Pour Sophie L., par contre, ce ne sont pas tous les textes qui peuvent bénéficier d’une version électronique. Et l’inverse est aussi vrai, puisque malgré ses milliers de lecteurs sur le Net, son livre s’est à peine vendu en librairie: "Attendre une chronique, la lire au jour le jour, à petites doses, c’est un processus très différent de celui de lire un livre d’une traite, explique-t-elle. Si tu lis huit histoires de cul d’une traite, ce n’est pas la même chose que d’en lire une le mardi et d’être obligé d’attendre jusqu’au jeudi pour lire la suite!"
Comme quoi le genre du feuilleton semble tout à fait adapté pour Internet.
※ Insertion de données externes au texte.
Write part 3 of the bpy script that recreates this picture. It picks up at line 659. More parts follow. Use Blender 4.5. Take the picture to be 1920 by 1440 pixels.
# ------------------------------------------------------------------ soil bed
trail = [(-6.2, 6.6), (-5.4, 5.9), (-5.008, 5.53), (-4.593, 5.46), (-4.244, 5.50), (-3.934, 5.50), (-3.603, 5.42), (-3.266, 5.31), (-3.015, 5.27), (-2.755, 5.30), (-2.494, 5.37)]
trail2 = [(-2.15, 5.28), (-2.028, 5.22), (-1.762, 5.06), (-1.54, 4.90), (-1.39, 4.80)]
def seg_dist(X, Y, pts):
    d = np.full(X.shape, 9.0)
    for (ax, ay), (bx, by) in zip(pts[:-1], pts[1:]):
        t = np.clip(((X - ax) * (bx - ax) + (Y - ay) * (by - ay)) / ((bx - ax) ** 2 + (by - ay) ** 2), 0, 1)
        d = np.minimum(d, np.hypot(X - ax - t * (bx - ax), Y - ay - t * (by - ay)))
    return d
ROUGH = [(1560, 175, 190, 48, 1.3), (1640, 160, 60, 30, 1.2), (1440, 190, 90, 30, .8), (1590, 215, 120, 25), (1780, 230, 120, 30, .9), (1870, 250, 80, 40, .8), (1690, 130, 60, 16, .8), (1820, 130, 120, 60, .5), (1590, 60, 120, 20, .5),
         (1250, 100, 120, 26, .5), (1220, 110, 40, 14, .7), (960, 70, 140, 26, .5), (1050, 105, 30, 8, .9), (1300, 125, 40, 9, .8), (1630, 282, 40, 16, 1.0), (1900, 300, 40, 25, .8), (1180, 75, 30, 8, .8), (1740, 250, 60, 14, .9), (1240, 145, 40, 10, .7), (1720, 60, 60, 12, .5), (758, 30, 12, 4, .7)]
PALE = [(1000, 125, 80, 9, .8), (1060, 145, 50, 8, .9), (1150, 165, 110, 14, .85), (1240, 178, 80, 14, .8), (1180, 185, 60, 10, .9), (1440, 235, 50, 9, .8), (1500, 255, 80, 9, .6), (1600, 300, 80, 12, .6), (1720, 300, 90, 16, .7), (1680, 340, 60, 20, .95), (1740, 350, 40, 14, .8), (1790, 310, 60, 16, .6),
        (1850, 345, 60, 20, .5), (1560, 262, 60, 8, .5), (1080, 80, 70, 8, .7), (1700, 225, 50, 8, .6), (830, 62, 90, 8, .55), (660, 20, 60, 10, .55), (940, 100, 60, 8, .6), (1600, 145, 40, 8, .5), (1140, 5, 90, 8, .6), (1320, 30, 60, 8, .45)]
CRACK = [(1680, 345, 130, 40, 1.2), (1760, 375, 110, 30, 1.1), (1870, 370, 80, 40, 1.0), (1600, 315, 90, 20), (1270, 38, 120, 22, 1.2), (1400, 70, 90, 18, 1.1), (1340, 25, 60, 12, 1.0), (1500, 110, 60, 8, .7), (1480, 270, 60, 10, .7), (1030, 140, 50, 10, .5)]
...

D’ailleurs, tout comme Sophie L., Stephen King, champion toutes catégories de la diffusion de textes littéraires sur Internet, a bien compris les possibilités du feuilleton. Si Sophie L. n’en tire pas un sou (elle a refusé de mettre des bandeaux publicitaires sur sa page Web), Stephen King, lui, fait rouler une formidable machine à imprimer des billets verts en vendant ses textes à la pièce. Le secret du succès littéraire sur le Net se trouve-t-il dans le "Suite la semaine prochaine"?